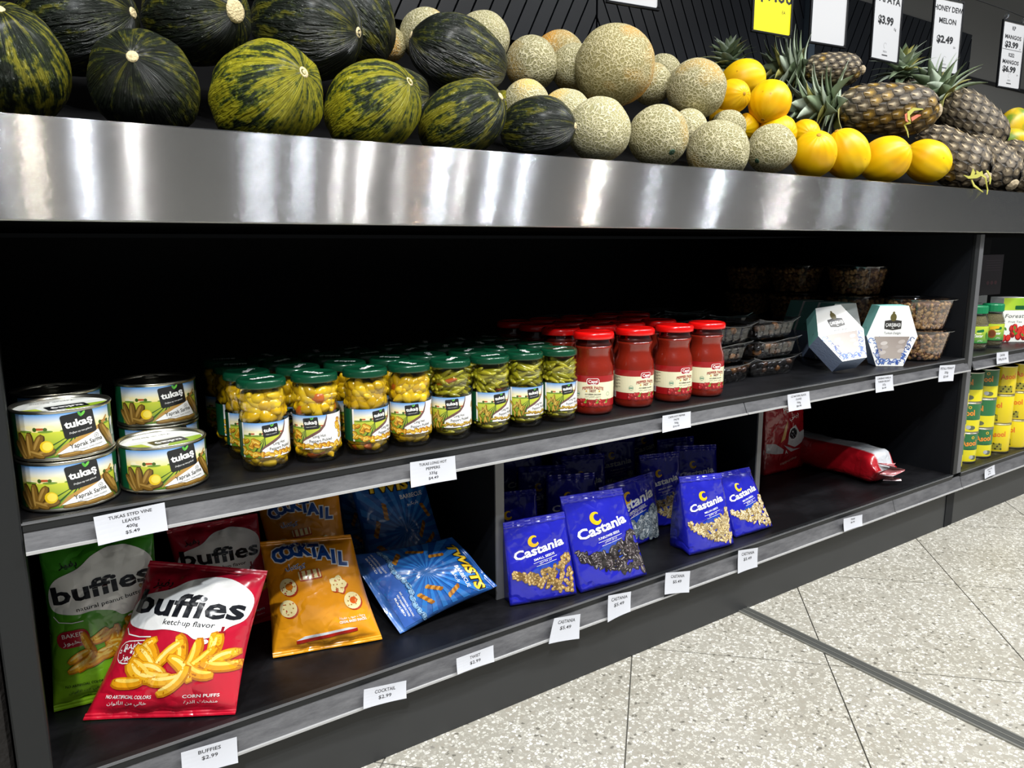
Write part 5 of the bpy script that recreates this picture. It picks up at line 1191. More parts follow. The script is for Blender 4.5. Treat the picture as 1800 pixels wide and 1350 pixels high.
def oil_label(green):
    d = Deco(); h = 0.084
    if green:
        d.quad(-0.13, 0, 0.13, h*0.42, H('#d8cc14'), 1); d.quad(-0.13, h*0.42, 0.13, h, H('#20693a'), 1); d.ell(0.016, h*0.14, 0.012, 0.007, H('#5a6147'), 2); d.ell(0.008, h*0.16, 0.007, 0.006, H('#a9adb0'), 2.2)
        d.text('Asool', 0.0, h*0.58, 0.017, H('#e88a2a'), 3, w=0.045, bold=0.03, rot=0.08); d.text('PURE OLIVE OIL', 0.004, h*0.44, 0.003, BLACK, 3)
        d.ring(0.008, h*0.88, 0.0025, 0.0045, H('#d9b02a'), 3, 14)
    else:
        d.quad(-0.13, 0, 0.13, h, lambda x, y: mixc(H('#c9b20e'), H('#ecd512'), min(1, y/h*1.4)), 1); d.quad(-0.02, 0.004, 0.02, h*0.3, H('#8f8a2a'), 1.5)
        d.text('Asool', 0.006, h*0.56, 0.017, H('#dd6a1c'), 3, w=0.045, bold=0.03, rot=0.08)
        for i in range(7): d.ell(-0.012+i*0.005, 0.008+0.008*(i % 3), 0.003, 0.0024, H('#2c2c12'), 3, i)
    return d
RO, HO = 0.0375, 0.092
oil_lab = {}; M_oil_in = mat('tin_dark_rim', H('#8d8c86'), 0.35, 1.0)
def oil(label, x, y, k, rz, green):
    t = thing('oil_tin', label, 'tin', (x, y, ZL+0.0008+k*(HO+0.0005)), rz, 'stacked oil tins')
    obj('tin_body', *lathe([(RO-0.003, 0.001), (RO, 0.0), (RO+0.0006, 0.0015), (RO-0.0006, 0.004), (RO-0.0006, HO-0.004), (RO+0.0008, HO-0.002), (RO+0.0004, HO), (RO-0.002, HO-0.001), (RO-0.003, HO-0.006), (RO-0.006, HO-0.0055), (0.002, HO-0.0055)], 36), M_tin_d if not green else M_tin, t, smooth=True)
    if green not in oil_lab: oil_lab[green] = oil_label(green).build('label', cyl_map(RO-0.0006, 0.004), GLOSS, t, 0.003, 0.00018).data
    else: link('label', oil_lab[green], t)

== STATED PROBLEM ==
Omit every picture while copying the listing above exactly.

== RESULT OF THIS EXERCISE ==
Write part 5 of the bpy script that recreates this picture. It picks up at line 1191. More parts follow. The script is for Blender 4.5. Treat the picture as 1800 pixels wide and 1350 pixels high.
def oil_label(green):
    d = Deco(); h = 0.084
    if green:
        d.quad(-0.13, 0, 0.13, h*0.42, H('#d8cc14'), 1); d.quad(-0.13, h*0.42, 0.13, h, H('#20693a'), 1); d.ell(0.016, h*0.14, 0.012, 0.007, H('#5a6147'), 2); d.ell(0.008, h*0.16, 0.007, 0.006, H('#a9adb0'), 2.2)
        d.text('Asool', 0.0, h*0.58, 0.017, H('#e88a2a'), 3, w=0.045, bold=0.03, rot=0.08); d.text('PURE OLIVE OIL', 0.004, h*0.44, 0.003, BLACK, 3)
        d.ring(0.008, h*0.88, 0.0025, 0.0045, H('#d9b02a'), 3, 14)
    else:
        d.quad(-0.13, 0, 0.13, h, lambda x, y: mixc(H('#c9b20e'), H('#ecd512'), min(1, y/h*1.4)), 1); d.quad(-0.02, 0.004, 0.02, h*0.3, H('#8f8a2a'), 1.5)
        d.text('Asool', 0.006, h*0.56, 0.017, H('#dd6a1c'), 3, w=0.045, bold=0.03, rot=0.08)
        for i in range(7): d.ell(-0.012+i*0.005, 0.008+0.008*(i % 3), 0.003, 0.0024, H('#2c2c12'), 3, i)
    return d
RO, HO = 0.0375, 0.092
oil_lab = {}; M_oil_in = mat('tin_dark_rim', H('#8d8c86'), 0.35, 1.0)
def oil(label, x, y, k, rz, green):
    t = thing('oil_tin', label, 'tin', (x, y, ZL+0.0008+k*(HO+0.0005)), rz, 'stacked oil tins')
    obj('tin_body', *lathe([(RO-0.003, 0.001), (RO, 0.0), (RO+0.0006, 0.0015), (RO-0.0006, 0.004), (RO-0.0006, HO-0.004), (RO+0.0008, HO-0.002), (RO+0.0004, HO), (RO-0.002, HO-0.001), (RO-0.003, HO-0.006), (RO-0.006, HO-0.0055), (0.002, HO-0.0055)], 36), M_tin_d if not green else M_tin, t, smooth=True)
    if green not in oil_lab: oil_lab[green] = oil_label(green).build('label', cyl_map(RO-0.0006, 0.004), GLOSS, t, 0.003, 0.00018).data
    else: link('label', oil_lab[green], t)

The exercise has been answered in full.